SILICATE-MELT INCLUSIONS IN MAGMATIC ROCKS: APPLICATIONS TO PETROLOGY

Abstract

Silicate-melt inclusions in igneous rocks provide important information on the composition and evolution of magmatic systems. Such inclusions represent accidentally trapped silicate melt (±immiscible H2O and/or CO2 fluids) that allow one to follow the evolution of magmas through snapshots, corresponding to specific evolution steps. This information is available on condition that they remained isolated from the enclosing magma after their entrapment.

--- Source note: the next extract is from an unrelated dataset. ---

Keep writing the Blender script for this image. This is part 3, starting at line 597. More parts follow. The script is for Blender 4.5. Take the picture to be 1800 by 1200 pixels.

The following steps of investigation are discussed: (a) detailed petrographic studies to characterise silicate-melt inclusion primary characters and posttrapping evolution, including melt crystallisation; (b) high temperature studies to rehomogenise the inclusion content and select chemically representative inclusions: chemical compositions should be compared to relevant phase diagrams.Silicate-melt inclusion studies allow us to concentrate on specific topics; inclusion studies in early crystallising phases allow the characterisation of primary magmas, while in more differentiated rocks, they unravel the subsequent chemical evolution. The distribution of volatile species (i.e., H2O, CO2, S, Cl) in inclusion glass can provide information on the degassing processes and on recycling of subducted material. In intrusive rocks, silicate melt inclusions may preserve direct evidence of magmatic stage evolution (e.g., immiscibility phenomena). Melt inclusions in mantle xenoliths indicate that high-silica melts can coexist with mantle peridotites and give information on the presence of carbonate melt within the upper mantle. Thus, combining silicate-melt inclusion data with conventional petrological and geochemical information and experimental petrology can increase our ability to model magmatic processes.